Set problem:
The entries below are to be repeated exactly as they stand.

Excerpted data:
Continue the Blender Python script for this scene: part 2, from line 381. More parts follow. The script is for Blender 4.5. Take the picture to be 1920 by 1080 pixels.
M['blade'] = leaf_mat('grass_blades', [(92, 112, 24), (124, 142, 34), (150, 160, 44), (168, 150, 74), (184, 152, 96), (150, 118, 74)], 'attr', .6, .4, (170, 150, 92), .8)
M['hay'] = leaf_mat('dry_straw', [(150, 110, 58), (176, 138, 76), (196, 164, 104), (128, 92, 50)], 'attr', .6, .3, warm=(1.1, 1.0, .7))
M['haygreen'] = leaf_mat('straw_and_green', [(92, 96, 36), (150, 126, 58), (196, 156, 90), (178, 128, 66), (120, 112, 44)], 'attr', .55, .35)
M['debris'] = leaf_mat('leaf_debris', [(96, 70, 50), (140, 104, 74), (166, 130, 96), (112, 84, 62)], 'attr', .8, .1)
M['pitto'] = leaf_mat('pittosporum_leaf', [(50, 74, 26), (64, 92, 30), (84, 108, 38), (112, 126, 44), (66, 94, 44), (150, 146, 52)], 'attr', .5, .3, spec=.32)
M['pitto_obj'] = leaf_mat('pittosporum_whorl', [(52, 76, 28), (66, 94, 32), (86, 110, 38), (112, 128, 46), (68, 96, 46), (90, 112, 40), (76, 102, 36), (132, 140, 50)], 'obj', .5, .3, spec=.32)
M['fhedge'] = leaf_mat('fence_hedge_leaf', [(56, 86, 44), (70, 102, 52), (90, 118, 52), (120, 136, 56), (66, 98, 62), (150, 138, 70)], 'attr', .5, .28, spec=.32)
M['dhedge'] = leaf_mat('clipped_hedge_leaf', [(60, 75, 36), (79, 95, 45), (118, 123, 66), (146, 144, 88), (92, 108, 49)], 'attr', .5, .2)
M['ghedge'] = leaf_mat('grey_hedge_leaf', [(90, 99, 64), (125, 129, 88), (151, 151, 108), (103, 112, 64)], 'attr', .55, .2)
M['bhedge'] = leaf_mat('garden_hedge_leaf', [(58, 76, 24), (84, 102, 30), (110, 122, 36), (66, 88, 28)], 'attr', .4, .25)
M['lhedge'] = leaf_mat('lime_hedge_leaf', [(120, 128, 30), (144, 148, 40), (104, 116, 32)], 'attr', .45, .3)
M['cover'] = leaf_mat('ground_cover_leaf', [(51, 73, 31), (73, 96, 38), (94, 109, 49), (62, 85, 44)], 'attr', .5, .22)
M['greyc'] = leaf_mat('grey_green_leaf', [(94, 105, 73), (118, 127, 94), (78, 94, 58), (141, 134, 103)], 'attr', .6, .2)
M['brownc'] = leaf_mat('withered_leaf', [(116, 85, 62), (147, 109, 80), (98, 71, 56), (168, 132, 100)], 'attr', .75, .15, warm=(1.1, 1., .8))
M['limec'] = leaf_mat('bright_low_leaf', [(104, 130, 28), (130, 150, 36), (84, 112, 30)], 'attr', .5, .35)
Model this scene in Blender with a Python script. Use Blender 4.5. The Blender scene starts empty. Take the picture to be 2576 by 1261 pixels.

Response:
Continue the Blender Python script for this scene: part 2, from line 381. More parts follow. The script is for Blender 4.5. Take the picture to be 1920 by 1080 pixels.
M['blade'] = leaf_mat('grass_blades', [(92, 112, 24), (124, 142, 34), (150, 160, 44), (168, 150, 74), (184, 152, 96), (150, 118, 74)], 'attr', .6, .4, (170, 150, 92), .8)
M['hay'] = leaf_mat('dry_straw', [(150, 110, 58), (176, 138, 76), (196, 164, 104), (128, 92, 50)], 'attr', .6, .3, warm=(1.1, 1.0, .7))
M['haygreen'] = leaf_mat('straw_and_green', [(92, 96, 36), (150, 126, 58), (196, 156, 90), (178, 128, 66), (120, 112, 44)], 'attr', .55, .35)
M['debris'] = leaf_mat('leaf_debris', [(96, 70, 50), (140, 104, 74), (166, 130, 96), (112, 84, 62)], 'attr', .8, .1)
M['pitto'] = leaf_mat('pittosporum_leaf', [(50, 74, 26), (64, 92, 30), (84, 108, 38), (112, 126, 44), (66, 94, 44), (150, 146, 52)], 'attr', .5, .3, spec=.32)
M['pitto_obj'] = leaf_mat('pittosporum_whorl', [(52, 76, 28), (66, 94, 32), (86, 110, 38), (112, 128, 46), (68, 96, 46), (90, 112, 40), (76, 102, 36), (132, 140, 50)], 'obj', .5, .3, spec=.32)
M['fhedge'] = leaf_mat('fence_hedge_leaf', [(56, 86, 44), (70, 102, 52), (90, 118, 52), (120, 136, 56), (66, 98, 62), (150, 138, 70)], 'attr', .5, .28, spec=.32)
M['dhedge'] = leaf_mat('clipped_hedge_leaf', [(60, 75, 36), (79, 95, 45), (118, 123, 66), (146, 144, 88), (92, 108, 49)], 'attr', .5, .2)
M['ghedge'] = leaf_mat('grey_hedge_leaf', [(90, 99, 64), (125, 129, 88), (151, 151, 108), (103, 112, 64)], 'attr', .55, .2)
M['bhedge'] = leaf_mat('garden_hedge_leaf', [(58, 76, 24), (84, 102, 30), (110, 122, 36), (66, 88, 28)], 'attr', .4, .25)
M['lhedge'] = leaf_mat('lime_hedge_leaf', [(120, 128, 30), (144, 148, 40), (104, 116, 32)], 'attr', .45, .3)
M['cover'] = leaf_mat('ground_cover_leaf', [(51, 73, 31), (73, 96, 38), (94, 109, 49), (62, 85, 44)], 'attr', .5, .22)
M['greyc'] = leaf_mat('grey_green_leaf', [(94, 105, 73), (118, 127, 94), (78, 94, 58), (141, 134, 103)], 'attr', .6, .2)
M['brownc'] = leaf_mat('withered_leaf', [(116, 85, 62), (147, 109, 80), (98, 71, 56), (168, 132, 100)], 'attr', .75, .15, warm=(1.1, 1., .8))
M['limec'] = leaf_mat('bright_low_leaf', [(104, 130, 28), (130, 150, 36), (84, 112, 30)], 'attr', .5, .35)
Model this scene in Blender with a Python script. Use Blender 4.5. The Blender scene starts empty. Take the picture to be 2576 by 1261 pixels.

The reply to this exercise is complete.